THE CIRCULAR ENCLOSURE, Ongoing
In Jorge Luis Borges’ story ‘The circular ruins’, a man arrives at the ruins of a temple in the jungle –the circular enclosure– with the supernatural purpose of creating another man piece by piece in dreams, only to realize in the end that he is also the product of someone else’s dream. As in Borges’s story, dream and reality overlap in this project, a series of images where time has somehow been suspended, and where –without a possible narrative–, what remains is the confusing feeling that what we see does not seem real but unconscious.
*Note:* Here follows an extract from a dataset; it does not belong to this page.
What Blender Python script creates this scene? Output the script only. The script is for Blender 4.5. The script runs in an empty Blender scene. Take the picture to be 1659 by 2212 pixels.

These images work as sediments with no spatial or temporal connection that meet in another place or accumulate in a crevice after being carried by the same river.
Fascinated by our mind’s ability to create images without a conscious or rational intervention –especially when we toss and turn, doze, are absent-minded or absorbed– and the residual relationship that these have with reality, I have tried to represent the idiosyncrasy of those unconscious thoughts and envisions through the editing and the use of the particular codes they operate with: fragmentation, repetition, loops, time skips, images as echoes of other images, stairs that go nowhere, landscapes as mental places and elements that disappear and appear transformed into another thing.
The resulting series –formed by photographs I took in Iceland, old images I found in different antique shops and photographs I took in the last years– works as a set of hidden clues to be deciphered or unravel; and ultimately, establishes a dialogue on how both photography editing and our unconscious mental processes are able to disrupt the inherent significance of an image or element.